同社のA320は先日、成田からパリへ向けて出発する時に駐機場にいるのが見えました(写真はナシです)。
新LCC2番手でもあるし、今回は前日の政治の問題あり、大飯原発にオスプレイの問題ありと、他に色々あったので先日のピーチ程ではなかったようですが、それでも新聞やTVは大きく扱ったようです。
でも一方的にはしゃぐだけの報道は、どうしても疑問です。
一方でスカイマークは相変わらず大小様々な問題を抱えたままだし、ピーチも今の所大事にはなっていないのですが、いくつかトラブルが発生しているとも聞きます。
またどこも急速に路線網を展開するため、パイロットが不足するのでは?という懸念もあるようです。
もう少し冷静に、と言うか冷めた報道も必要かと思います。
もう一つ、昨日書きましたが、そのジェットスター・ジャパンの関空行(9日から)の成田出発が6時ちょうどという事で、アクセスとして京成バスの東京駅前1時30分発の便が設定される事になっています。

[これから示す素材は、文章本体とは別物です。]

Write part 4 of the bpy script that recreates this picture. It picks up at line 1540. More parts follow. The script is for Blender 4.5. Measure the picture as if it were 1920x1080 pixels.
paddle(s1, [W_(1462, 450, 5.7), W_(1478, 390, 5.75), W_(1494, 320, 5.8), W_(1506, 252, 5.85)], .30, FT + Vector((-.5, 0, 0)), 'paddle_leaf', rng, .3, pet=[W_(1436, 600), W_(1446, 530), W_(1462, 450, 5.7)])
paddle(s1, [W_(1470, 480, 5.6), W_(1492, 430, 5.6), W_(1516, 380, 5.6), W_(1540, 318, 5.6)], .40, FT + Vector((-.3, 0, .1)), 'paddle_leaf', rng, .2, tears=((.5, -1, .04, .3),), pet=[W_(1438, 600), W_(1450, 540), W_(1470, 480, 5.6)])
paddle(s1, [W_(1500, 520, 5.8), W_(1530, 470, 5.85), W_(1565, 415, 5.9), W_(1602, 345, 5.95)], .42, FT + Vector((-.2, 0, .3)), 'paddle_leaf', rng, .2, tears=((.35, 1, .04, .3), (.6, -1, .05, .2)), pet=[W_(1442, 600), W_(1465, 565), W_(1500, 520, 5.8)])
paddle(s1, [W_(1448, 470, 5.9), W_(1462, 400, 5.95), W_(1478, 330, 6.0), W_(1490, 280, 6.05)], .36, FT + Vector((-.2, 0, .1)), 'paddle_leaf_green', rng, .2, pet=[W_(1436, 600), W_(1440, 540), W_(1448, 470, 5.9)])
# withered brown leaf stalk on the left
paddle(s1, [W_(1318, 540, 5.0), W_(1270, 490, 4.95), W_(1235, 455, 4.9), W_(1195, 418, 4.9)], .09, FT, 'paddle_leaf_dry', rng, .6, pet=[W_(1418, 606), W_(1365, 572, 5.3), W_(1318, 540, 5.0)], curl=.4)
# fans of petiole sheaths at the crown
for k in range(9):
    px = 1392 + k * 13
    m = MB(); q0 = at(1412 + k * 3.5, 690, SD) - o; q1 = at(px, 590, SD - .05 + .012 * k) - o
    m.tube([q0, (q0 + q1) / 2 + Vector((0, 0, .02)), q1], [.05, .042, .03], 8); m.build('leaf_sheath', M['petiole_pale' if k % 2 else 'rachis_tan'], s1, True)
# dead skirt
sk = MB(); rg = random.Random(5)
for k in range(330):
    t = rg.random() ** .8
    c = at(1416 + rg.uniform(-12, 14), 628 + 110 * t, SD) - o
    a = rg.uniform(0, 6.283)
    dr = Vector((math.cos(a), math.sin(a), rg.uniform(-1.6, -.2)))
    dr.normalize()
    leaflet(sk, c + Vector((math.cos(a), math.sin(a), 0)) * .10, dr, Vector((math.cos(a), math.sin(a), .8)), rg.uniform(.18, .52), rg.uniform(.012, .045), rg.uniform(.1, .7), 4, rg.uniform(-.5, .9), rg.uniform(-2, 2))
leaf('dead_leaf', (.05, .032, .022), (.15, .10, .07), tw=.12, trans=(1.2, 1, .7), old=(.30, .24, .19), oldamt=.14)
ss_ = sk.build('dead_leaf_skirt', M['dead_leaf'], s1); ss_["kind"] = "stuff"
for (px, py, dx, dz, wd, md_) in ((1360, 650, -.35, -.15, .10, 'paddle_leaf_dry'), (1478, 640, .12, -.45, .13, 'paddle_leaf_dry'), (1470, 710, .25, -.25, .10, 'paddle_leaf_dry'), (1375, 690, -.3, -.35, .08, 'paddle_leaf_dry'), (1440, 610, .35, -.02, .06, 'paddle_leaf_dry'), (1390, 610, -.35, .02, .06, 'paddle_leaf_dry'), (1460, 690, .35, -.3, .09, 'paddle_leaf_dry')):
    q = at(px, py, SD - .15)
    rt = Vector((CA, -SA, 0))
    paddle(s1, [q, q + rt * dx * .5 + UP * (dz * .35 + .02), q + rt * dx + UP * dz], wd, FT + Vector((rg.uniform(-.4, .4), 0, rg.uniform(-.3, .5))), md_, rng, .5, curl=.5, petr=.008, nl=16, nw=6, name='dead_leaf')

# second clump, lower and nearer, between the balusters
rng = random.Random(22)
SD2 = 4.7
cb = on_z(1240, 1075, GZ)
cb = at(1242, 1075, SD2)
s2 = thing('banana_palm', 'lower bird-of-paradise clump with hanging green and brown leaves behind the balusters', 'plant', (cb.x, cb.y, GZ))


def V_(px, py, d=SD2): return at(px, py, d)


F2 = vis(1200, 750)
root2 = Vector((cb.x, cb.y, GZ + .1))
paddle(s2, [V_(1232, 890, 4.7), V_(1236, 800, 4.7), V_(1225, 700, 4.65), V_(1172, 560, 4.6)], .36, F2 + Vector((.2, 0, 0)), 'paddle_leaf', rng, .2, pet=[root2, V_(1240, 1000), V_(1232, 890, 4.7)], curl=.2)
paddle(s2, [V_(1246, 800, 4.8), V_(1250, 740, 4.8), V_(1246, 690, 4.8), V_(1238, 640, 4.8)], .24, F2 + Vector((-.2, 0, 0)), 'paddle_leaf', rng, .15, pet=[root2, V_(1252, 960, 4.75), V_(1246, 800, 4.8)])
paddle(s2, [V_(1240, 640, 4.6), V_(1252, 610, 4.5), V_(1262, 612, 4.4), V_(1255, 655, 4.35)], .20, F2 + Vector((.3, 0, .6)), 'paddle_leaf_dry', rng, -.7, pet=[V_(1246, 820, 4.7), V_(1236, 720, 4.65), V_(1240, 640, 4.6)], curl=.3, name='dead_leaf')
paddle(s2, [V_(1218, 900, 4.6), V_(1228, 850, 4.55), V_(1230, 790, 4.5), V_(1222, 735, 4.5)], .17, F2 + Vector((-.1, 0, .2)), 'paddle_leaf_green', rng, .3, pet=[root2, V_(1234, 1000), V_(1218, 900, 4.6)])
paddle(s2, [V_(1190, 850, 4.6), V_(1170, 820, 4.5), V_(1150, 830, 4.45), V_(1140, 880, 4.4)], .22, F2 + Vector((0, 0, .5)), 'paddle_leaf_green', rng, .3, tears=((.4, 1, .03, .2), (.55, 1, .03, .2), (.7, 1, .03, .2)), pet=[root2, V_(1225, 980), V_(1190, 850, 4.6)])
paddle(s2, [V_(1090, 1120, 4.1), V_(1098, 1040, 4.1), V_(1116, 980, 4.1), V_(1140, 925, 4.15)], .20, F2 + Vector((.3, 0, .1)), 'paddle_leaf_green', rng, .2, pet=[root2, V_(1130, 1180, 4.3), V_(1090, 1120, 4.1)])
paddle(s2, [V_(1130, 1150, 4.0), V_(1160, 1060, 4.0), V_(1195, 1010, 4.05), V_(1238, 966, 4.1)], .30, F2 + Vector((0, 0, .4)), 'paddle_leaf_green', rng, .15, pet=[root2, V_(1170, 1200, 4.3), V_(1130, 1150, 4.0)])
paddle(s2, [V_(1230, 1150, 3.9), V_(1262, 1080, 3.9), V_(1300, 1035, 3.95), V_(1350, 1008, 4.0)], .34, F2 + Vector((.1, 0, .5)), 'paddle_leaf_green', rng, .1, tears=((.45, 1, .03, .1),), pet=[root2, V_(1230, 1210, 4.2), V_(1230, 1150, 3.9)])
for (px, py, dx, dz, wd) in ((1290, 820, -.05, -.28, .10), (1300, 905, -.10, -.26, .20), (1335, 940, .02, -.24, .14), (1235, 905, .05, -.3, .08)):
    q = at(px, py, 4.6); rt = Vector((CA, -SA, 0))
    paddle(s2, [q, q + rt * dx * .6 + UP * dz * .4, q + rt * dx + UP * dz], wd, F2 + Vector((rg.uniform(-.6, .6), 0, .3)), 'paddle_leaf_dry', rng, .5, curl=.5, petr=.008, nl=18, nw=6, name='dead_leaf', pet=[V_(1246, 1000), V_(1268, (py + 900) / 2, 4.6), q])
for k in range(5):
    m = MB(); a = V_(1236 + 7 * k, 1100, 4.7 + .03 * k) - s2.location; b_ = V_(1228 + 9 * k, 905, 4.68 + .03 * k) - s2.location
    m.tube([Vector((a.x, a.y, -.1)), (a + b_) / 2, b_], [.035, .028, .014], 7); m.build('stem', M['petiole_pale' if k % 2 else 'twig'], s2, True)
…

運賃が当面キャンペーンで片道800円で、これはリムジンバス(2,900円)の1/3以下。
成田からは8月にエアアジア・ジャパンが就航する他、海外のLCCも多数乗り入れる予定ですが、この事はLCCそのものだけではなく、多分空港アクセスにも影響を与えるでしょう。
LCC利用者は、アクセスもローコスト嗜好になると思うので。
そうなると、バスもそうだけれど、特に鉄道(JR・京成)はこのままだと、色々な面でLCC利用者に空港アクセスとして認められなくなる危険性があります。
ではどうしたらいいか、それについてはフランス旅行記を書き終えた後考えてみる事にします。